I do it because I can. Because when I am dressing for the business world, or the symphony, or the fancy restaurant, I am dressing to fit in. To humor others. Sure, I like dressing the part to some degree. I like to fit in—or stand out in a good way—as much as anyone else.
But when I wear those orange sweats that no one but me could love? Pair them with horrible tops that make me giggle when I catch sight of myself in the mirror?
In those times, I'm not dressing to please another person. Or to fit in. Or to send a message. I am only dressing to please myself. (Though why those sweats are what pleases me, I admit, is a troublesome issue of its own.)
And the right to not have to please another person with what I am wearing is something I will defend with boxer shorts over the orange sweats with the floral Patagonia on top if need be. Don't make me got there. My neighbors beg it of you.
Liz Jasper is the award-winning author of Underdead and Underdead In Denial. You can read excerpts at her website (and find links to her various social pages, at which she is always appropriately dressed) at www.lizjasper.com.
Liz, I so understand. Pajamas are for lounging as well as sleeping. I also have pants and sweat shirts or t-shirts I wouldn't wear outside, even to run to the PO or bank and drop things in the mailbox or make a deposit at the drive through.
I definitely don't leave bra-less! Might get stopped for a broken tail light or turn signal
Funny post.
Liz, I can so relate! It's summer, school's out and I don't have to dress at the teacher! It's hot here in Georgi, so the sweats have mostly be put away. But the pj and favorite stretchy pants are always at hand! Somedays I don't even change out of them! Go outside to water the tomatoes in my jams! Love it!
Scarlet
I love getting up in the morning, going for a walk in something I slip on (shorts and tee) and then staying in those comfy things while I get to work at the computer. It shocked me to realize some neighbors have hardly seen me with my hair combed!! LOL
I have my favorite comfy clothes, too.

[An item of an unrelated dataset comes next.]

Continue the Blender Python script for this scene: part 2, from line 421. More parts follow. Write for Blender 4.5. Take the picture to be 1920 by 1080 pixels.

As for the pants and shorts I wear around the house, elastic is my friend. And I love the ones with pockets.
I have my writing clothes as well. Around the house, I'm pretty much mismatched unless I'm in my lounging PJ's.
Clearly, we should start a movement. W.A.C.C (Writers Against Constraining Clothes) or WFWWTW (Women for Wearing Whatever They Want) or...
Glad to know I'm not alone...
: ) Liz
Liz, this was hilarious. I think it must be a writer thing. I love my comfort clothes.
So, Beth you're voting for
WLCC (writer's love comfortable clothes)
May I suggest
WLCCD
(writer's love comfortable clothes, dammit)
: ) Liz
Good for you Liz for suiting yourself. I hope my mother doesn't hear me. If I dare visit her, and I stay with her every day now, I have to be perfectly matched with nicely combed hair. But when I write I like to be comfy and wear my pjs.
Liz, you are a woman after my own heart. I love my mismatching clothes, and the more they clash the more fun they are. And layers, yes!
I do dress up a little to go out, but I never, ever wear suits. They're just too uncomfortable for me.
Good job, Liz! We seem to agree on comfort for writing!
Hurray, Liz. Dressing to please yourself is the only way to go.